Binary Search

Problem #1: List Indexing and Procedures

# Create a sample list of numbers
numbers = [5, 12, 8, 21, 10]

# Calculate the sum of the list using a list procedure (sum())
total = sum(numbers)

# Access the third element of the list using list indexing
third_element = numbers[2]

# Print the results
print(f"Sum of the numbers: {total}")
print(f"Third element of the list: {third_element}")

Problem #1 Explanation:

  • We define a list of numbers.
  • We use the sum() function to calculate the sum of the numbers in the list.
  • We use list indexing (numbers[2]) to access the third element of the list.
  • We print the calculated sum and the third element.

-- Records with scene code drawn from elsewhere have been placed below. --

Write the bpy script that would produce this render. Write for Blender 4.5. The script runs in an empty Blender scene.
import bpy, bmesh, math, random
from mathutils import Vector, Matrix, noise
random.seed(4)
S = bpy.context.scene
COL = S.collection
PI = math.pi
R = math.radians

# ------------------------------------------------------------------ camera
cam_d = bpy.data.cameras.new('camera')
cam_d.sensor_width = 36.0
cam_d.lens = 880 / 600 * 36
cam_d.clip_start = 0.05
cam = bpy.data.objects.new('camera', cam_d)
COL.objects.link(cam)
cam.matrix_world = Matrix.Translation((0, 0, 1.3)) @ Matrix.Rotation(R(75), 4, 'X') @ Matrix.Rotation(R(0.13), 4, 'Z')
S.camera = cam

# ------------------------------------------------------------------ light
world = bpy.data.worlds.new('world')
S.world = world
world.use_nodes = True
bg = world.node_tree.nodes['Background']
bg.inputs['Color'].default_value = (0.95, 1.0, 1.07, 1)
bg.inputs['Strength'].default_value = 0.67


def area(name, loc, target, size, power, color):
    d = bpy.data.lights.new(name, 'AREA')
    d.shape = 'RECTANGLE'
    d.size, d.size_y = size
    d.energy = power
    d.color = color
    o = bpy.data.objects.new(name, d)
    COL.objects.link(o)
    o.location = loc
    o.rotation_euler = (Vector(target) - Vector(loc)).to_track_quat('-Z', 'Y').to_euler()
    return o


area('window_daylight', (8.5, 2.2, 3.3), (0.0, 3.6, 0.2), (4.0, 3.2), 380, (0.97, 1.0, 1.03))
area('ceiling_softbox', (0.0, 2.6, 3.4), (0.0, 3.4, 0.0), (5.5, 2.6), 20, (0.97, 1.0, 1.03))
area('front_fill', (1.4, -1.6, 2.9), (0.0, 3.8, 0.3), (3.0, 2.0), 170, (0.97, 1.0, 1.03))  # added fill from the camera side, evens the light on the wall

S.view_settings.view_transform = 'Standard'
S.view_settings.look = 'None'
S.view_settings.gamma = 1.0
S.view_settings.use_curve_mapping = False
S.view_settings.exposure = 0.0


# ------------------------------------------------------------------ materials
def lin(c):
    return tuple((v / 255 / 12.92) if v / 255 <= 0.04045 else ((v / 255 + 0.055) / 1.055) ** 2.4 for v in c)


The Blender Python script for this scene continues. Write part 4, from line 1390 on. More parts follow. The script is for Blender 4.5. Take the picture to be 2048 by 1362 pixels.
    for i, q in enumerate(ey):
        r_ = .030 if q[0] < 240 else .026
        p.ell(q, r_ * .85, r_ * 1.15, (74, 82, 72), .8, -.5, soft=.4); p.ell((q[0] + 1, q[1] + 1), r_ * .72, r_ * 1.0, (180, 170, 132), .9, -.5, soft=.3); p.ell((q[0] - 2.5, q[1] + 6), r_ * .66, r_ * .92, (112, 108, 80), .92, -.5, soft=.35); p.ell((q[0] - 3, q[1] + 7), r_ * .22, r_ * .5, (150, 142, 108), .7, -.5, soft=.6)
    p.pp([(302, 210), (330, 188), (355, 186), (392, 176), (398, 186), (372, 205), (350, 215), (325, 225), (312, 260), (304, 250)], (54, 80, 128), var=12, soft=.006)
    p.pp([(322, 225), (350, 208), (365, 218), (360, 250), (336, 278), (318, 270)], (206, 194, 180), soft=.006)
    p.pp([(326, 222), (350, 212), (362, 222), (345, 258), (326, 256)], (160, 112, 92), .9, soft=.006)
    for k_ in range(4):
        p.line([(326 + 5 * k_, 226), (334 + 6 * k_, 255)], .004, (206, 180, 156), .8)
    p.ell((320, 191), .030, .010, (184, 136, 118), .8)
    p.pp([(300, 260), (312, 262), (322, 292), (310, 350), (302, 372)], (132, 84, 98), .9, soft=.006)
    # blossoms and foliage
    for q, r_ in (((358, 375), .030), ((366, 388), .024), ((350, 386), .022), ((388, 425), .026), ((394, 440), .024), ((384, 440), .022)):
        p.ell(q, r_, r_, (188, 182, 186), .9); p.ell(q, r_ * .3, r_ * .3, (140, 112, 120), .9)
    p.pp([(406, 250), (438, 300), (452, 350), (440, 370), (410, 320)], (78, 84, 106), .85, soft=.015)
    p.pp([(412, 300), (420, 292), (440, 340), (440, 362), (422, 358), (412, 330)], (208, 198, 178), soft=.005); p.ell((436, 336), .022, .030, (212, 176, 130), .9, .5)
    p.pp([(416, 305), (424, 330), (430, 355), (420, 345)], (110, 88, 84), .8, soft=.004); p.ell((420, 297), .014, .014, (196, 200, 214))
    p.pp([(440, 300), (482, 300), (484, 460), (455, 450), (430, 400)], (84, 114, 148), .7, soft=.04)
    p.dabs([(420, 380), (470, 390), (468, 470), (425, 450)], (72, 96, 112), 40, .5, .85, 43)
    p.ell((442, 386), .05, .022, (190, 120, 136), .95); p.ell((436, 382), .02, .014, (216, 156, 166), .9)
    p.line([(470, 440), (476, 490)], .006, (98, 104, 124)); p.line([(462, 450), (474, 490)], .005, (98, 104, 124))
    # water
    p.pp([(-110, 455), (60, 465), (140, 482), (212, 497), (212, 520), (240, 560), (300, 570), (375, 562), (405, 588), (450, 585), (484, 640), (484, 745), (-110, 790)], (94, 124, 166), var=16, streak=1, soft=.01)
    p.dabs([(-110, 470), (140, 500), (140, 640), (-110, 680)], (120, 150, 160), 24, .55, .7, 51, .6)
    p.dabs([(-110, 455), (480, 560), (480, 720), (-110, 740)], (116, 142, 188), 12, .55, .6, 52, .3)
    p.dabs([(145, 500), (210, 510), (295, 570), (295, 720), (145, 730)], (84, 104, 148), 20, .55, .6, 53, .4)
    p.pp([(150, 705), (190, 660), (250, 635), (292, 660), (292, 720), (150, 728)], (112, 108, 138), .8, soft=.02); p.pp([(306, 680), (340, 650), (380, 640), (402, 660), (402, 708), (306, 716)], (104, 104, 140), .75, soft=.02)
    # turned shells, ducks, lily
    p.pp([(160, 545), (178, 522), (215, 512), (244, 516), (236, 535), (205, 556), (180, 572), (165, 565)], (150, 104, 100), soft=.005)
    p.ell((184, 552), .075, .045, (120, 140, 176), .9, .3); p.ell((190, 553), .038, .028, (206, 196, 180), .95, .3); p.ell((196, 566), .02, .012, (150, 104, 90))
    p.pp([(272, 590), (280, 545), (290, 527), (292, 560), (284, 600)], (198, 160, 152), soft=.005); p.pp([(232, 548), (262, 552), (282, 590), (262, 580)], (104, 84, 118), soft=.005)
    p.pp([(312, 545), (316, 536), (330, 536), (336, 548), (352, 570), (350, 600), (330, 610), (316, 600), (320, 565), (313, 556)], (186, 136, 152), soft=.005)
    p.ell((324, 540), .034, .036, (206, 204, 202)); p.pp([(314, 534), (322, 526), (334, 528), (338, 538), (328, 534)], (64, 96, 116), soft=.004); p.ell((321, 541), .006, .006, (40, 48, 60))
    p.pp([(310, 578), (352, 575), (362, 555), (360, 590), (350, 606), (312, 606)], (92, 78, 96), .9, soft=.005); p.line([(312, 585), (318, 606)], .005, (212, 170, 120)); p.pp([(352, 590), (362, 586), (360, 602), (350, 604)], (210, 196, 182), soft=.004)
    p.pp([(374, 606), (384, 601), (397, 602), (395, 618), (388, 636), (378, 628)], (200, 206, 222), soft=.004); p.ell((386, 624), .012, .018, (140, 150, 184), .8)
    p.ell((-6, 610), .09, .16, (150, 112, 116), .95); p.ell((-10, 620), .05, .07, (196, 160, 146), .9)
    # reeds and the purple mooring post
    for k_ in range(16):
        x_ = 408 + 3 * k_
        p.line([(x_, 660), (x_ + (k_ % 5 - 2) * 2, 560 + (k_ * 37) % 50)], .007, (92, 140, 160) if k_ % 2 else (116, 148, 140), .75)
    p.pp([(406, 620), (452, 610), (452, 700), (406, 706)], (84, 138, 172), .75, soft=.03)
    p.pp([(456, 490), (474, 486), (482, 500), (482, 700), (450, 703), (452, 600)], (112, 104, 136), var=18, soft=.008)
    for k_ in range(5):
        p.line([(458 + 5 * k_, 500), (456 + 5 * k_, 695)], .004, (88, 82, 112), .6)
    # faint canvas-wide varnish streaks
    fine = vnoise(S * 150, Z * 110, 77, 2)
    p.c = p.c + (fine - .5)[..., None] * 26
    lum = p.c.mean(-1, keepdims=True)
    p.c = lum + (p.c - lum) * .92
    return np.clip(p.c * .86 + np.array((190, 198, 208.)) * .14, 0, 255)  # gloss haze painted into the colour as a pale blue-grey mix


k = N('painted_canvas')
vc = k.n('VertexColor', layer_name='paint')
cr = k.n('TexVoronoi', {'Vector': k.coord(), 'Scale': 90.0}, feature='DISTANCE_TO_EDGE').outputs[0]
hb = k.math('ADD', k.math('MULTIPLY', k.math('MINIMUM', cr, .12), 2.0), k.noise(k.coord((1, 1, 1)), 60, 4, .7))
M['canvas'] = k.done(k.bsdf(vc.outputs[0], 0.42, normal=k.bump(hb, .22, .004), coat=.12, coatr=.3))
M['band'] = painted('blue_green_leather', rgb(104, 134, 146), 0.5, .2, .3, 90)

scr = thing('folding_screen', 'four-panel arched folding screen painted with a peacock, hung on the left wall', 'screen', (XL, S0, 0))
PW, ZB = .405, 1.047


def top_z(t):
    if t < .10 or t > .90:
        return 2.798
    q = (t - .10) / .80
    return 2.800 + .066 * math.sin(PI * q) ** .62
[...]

Problem #2: Determine Worst Case Binary Search Iterations

# Function to determine the worst case number of iterations for binary search
def worst_case_iterations(array_length):
    return int(math.log2(array_length))

# Import the math module for logarithm calculations
import math

# Call the function for an array of length 20 and print the result
array_length = 20
iterations = worst_case_iterations(array_length)
print(f"Worst case iterations for an array of length {array_length}: {iterations}")

Problem #2 Explanation:

  • We define a function worst_case_iterations that calculates the worst-case number of iterations for a binary search based on the array’s length.
  • To determine the number of iterations, we use the logarithm to the base 2 of the array length, as binary search continually divides the list in half.
  • We import the math module for logarithm calculations.
  • We call the function for an array of length 20 and print the result.